I have a library I created,

mylib.c:

#include <mylib.h>
int
testlib() {
    printf("Hello world\n");
    return (0);
}

mylib.h:

#include <stdio.h>
extern int testlib();

In my program, I've attempted to call this library function:

myprogram.c:

#include <mylib.h>

int
main (int argc, char *argv[]) {
    testlib();
    return (0);
}

When I attempt to compile this program I get the following error:

In file included from myprogram.c:1 mylib.h:2 warning: function declaration isn't a prototype

I'm using: gcc (GCC) 3.4.5 20051201 (Red Hat 3.4.5-2)
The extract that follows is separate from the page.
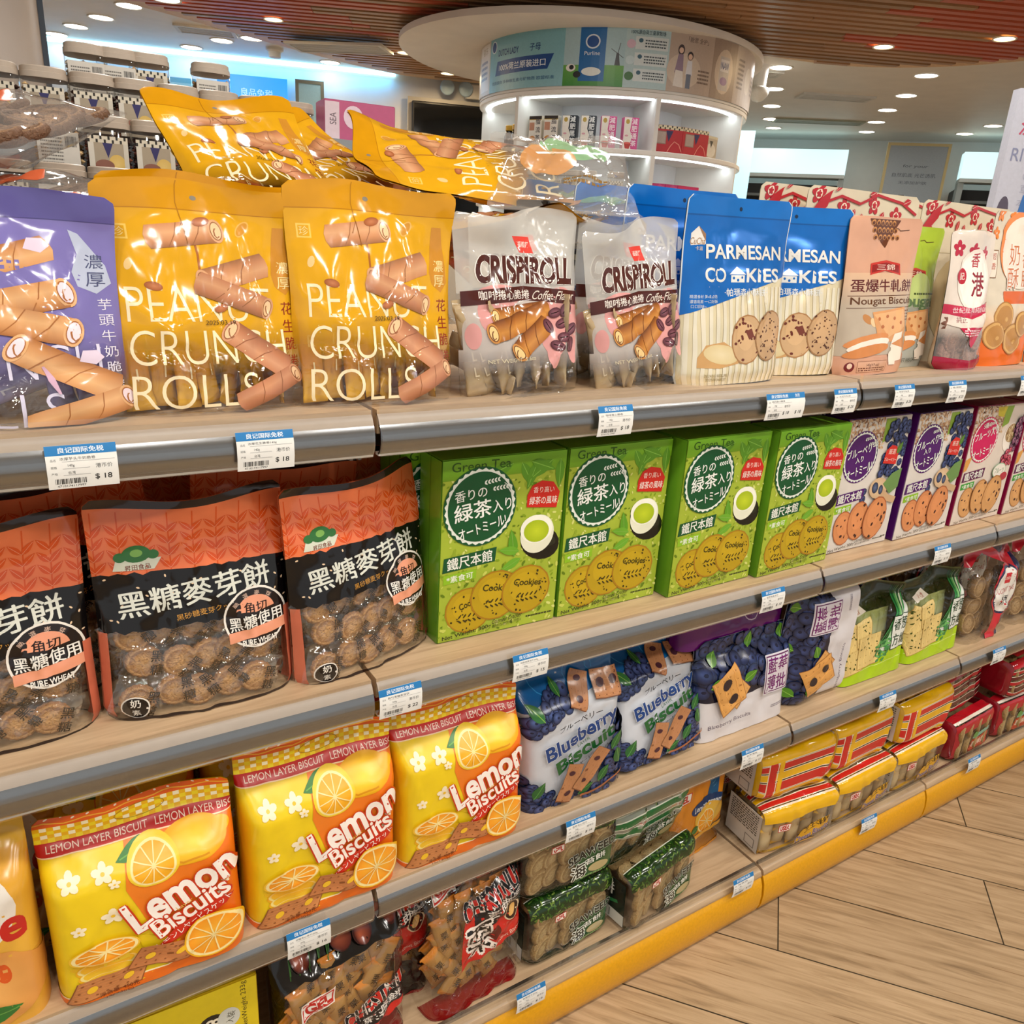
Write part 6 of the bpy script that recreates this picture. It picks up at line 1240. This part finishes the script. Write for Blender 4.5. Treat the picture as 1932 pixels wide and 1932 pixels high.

My question is, what is the proper way to declare a function prototype?

+2  A: 
extern int testlib(void);
Paul Tomblin
+7  A: 

Try:

extern int testlib(void);
Lasse V. Karlsen
A: 

The other suggestions might work, but I just copied your code and compiled it with gcc Red Hat 3.4.6-9 and it compiled with no errors.

Craig H
A: 

Remove extern from the declaration in mylib.h

Especially if you are writing a pure C program, the extern declaration is unnecessary there.

Ryan Ahearn
+15  A: 

In C foo() and foo(void) are different functions. foo() accepts an infinite number of arguments, while foo(void) accepts 0 arguments. In C++ they mean the same thing. I suggest that you use void consistently when you mean no arguments.

If you have a variable a, "extern int a;" is a way to tell the compiler that 'a' is a symbol that might be present in a different translation unit (c compiler speak for source file), don't resolve it until link time. On the other hand, symbols which are function names are anyway resolved at link time. The meaning of a storage class specifier on a function (extern, static) only affects its visibility and extern is the default, so extern is actually unnecessary.

I suggest removing the extern, it is extraneous and is usually omitted.

Pramod
A: 

Remove extern from the declaration in mylib.h

kaliyaperumal K
Removing `extern` doesn't make it a prototype.